C’est ce que confirme une parole de S. Paul que Jean-Paul II commentera bien plus loin (cf. 86, 1 à 3 ; p. 431 et 432) : « Nous qui possédons les prémices de l’Esprit, nous gémissons nous aussi intérieurement dans l’attente de la rédemption de nos corps ». (Rm 8, 23) Ce qui signifie donc que nos corps dans « l’état héréditaire du péché » sont destinés à la rédemption ; plus encore, si l’homme est « fermé […] à l’innocence originelle, […] il est aussi, en même temps, ouvert sur le mystère de la rédemption ». (Rm 8, 23)
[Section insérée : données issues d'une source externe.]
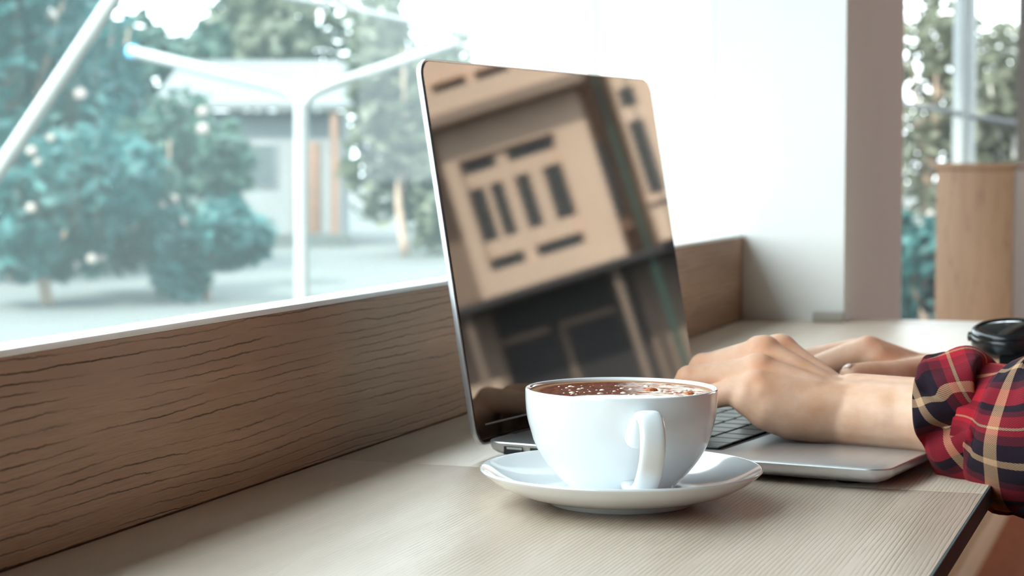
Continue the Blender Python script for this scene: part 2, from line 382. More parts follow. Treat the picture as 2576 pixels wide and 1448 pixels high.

Ainsi, on ne peut comprendre qui est l’homme actuel, dans sa condition historique d’homme pécheur, qu’en se référant d’une part à son origine préhistorique d’homme originel, innocent et d’autre part à la Rédemption proposée par le Christ à tout homme. Il y a comme une double polarité. Or, le salut fut promis dès Gn 3,15, donc dès l’origine. Ainsi, la référence à « l’origine » appelle l’homme à faire lecture de sa vie non seulement dans sa peccabilité (son état présent), mais aussi en rapport au passé, dans la mémoire de son état originel, et en relation au futur de la promesse de salut.
c) Conséquence de méthode (id., 4 et 5 ; p. 151 et 152)
Jean-Paul II en tire une conséquence méthodologique importante pour les analyses ultérieures : « notre expérience humaine est […] un moyen en quelque sorte légitime pour l’interprétation théologique ». En effet, « les lois de la connaissance correspondent à celles de l’être ». (id., 2 ; p. 149) Or, l’état historique est celui de l’expérience tandis que « notre expérience historique doit, d’une certaine manière, s’arrêter au seuil de l’innocence originelle de l’homme » : celle-ci est avant tout objet de révélation ; elle nous parle « avec la grande richesse de lumière qui provient de la Révélation ». Mais nous avons dit qu’il existe une sorte de continuité entre ces deux états. Aussi, il existe une connexion entre la révélation et l’expérience : celle-ci sert à éclairer celle-là. La note 8, p. 151 et 152 le développe.
Pascal Ide
[1] Ovide, Les métamorphoses, L. VII, v. 20, trad. Joseph Chamonard, Paris, Garnier-Flammarion, 1966, p. 177 et 178.